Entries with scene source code
================================

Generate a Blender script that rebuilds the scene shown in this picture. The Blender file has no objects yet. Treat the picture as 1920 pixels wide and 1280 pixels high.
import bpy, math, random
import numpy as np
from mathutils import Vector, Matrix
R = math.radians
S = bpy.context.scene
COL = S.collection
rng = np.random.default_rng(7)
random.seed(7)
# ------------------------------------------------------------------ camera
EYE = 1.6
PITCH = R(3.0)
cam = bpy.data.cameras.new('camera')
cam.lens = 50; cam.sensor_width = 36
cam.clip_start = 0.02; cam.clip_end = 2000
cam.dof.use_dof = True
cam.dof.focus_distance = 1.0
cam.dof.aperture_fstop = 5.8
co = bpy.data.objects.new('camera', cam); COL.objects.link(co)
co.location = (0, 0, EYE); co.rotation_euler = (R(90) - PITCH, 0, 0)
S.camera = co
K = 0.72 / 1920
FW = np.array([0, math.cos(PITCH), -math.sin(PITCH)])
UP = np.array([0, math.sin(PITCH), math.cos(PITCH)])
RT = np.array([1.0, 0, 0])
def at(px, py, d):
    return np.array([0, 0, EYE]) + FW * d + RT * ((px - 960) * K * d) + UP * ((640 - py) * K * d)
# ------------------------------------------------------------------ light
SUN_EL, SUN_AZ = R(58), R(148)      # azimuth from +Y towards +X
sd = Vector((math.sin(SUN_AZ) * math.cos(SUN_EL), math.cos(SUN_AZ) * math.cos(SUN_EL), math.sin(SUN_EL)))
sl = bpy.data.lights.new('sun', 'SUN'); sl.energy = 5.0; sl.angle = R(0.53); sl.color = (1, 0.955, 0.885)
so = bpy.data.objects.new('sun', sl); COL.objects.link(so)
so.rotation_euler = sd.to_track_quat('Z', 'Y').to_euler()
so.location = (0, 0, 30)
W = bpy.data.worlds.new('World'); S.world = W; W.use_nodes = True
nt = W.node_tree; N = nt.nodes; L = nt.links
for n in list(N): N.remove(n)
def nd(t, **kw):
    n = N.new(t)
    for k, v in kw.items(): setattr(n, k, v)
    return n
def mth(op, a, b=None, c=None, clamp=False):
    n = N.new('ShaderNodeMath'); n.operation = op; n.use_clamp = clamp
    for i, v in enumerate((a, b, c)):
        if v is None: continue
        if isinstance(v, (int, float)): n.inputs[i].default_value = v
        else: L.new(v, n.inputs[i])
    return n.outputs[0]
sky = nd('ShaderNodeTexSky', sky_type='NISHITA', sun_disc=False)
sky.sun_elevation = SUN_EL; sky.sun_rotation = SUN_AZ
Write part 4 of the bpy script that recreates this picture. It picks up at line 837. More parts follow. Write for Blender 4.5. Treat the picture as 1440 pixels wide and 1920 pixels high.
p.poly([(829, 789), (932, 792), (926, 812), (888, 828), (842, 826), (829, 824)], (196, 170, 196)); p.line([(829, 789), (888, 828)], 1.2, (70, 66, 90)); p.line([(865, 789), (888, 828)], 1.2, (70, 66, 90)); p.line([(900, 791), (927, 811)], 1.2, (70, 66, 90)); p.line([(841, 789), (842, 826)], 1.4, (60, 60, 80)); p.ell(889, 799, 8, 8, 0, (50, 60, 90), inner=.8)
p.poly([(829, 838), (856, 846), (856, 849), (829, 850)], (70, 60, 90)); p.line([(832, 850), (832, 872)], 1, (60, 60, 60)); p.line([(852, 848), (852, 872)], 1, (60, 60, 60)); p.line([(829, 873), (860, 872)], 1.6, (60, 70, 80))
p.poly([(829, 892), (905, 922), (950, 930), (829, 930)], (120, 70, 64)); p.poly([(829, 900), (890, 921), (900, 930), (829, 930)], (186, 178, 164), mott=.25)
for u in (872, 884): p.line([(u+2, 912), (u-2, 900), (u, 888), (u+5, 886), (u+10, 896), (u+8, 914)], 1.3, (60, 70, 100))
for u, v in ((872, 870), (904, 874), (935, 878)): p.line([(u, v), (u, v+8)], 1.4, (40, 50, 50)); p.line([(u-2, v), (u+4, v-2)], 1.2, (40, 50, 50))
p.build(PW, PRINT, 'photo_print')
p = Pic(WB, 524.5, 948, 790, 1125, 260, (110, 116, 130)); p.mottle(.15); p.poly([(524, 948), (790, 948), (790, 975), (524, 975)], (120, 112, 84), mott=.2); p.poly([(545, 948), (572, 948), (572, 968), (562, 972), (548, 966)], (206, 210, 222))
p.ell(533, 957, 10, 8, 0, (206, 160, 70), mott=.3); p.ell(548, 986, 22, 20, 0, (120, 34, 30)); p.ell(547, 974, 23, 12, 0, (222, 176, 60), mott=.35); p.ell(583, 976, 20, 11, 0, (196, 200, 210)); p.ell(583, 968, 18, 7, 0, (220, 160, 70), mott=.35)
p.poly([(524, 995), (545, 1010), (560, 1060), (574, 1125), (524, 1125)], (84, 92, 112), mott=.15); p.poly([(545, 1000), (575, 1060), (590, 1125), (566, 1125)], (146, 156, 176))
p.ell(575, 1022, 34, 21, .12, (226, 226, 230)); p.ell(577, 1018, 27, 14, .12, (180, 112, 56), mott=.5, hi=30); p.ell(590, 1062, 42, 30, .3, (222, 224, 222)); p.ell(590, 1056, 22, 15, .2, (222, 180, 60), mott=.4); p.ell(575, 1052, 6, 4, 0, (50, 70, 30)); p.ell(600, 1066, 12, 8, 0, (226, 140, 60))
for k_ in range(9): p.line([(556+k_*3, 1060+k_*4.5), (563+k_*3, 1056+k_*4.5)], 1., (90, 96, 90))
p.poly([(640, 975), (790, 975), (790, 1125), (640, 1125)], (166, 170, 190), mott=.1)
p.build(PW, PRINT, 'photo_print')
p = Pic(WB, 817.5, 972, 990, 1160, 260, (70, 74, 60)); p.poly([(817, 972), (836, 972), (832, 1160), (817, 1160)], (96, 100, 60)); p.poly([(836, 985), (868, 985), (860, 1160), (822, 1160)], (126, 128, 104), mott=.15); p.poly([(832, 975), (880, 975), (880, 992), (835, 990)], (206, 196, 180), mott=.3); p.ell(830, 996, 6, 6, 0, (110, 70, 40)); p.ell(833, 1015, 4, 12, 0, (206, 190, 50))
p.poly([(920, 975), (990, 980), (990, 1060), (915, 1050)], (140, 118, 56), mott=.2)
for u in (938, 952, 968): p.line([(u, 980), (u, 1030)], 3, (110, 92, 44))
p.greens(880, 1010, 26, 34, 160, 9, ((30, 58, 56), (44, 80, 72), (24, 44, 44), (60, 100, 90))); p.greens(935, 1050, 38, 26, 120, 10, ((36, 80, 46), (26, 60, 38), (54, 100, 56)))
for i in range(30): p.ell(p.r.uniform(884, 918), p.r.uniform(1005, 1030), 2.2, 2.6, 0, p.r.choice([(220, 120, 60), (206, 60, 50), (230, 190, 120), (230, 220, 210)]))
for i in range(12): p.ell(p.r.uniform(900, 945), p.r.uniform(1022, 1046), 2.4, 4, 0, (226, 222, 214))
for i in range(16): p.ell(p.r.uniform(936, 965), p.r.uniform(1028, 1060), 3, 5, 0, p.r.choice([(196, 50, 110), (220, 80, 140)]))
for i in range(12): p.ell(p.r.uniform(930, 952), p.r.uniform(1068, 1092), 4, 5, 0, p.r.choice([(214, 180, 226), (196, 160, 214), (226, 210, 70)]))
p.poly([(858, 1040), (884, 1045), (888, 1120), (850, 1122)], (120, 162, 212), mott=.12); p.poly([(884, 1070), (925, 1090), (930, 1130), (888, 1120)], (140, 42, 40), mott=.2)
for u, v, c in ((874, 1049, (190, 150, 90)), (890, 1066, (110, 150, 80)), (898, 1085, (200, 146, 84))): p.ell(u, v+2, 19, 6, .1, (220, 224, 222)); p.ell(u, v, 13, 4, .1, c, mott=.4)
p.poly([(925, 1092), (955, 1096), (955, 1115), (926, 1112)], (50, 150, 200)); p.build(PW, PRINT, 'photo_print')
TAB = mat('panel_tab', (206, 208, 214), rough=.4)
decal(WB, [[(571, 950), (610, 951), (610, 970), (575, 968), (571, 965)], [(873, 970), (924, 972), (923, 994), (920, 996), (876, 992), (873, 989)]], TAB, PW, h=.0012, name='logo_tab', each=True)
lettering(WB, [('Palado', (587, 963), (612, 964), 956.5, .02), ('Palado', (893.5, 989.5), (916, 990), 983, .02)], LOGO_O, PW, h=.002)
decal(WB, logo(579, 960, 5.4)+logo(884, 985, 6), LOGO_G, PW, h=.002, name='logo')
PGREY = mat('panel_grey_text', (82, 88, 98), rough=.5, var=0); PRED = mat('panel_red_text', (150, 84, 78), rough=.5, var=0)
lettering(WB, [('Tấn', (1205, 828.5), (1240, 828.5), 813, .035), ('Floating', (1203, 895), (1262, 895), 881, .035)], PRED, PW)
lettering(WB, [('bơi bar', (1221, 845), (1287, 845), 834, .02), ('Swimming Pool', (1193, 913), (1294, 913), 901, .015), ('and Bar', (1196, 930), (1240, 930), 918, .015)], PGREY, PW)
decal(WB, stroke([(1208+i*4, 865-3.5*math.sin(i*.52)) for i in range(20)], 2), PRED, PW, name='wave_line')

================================

**JOB:** From the entries above, extract each line containing "high".

**EXERCISE OUTPUT:**
Generate a Blender script that rebuilds the scene shown in this picture. The Blender file has no objects yet. Treat the picture as 1920 pixels wide and 1280 pixels high.
Write part 4 of the bpy script that recreates this picture. It picks up at line 837. More parts follow. Write for Blender 4.5. Treat the picture as 1440 pixels wide and 1920 pixels high.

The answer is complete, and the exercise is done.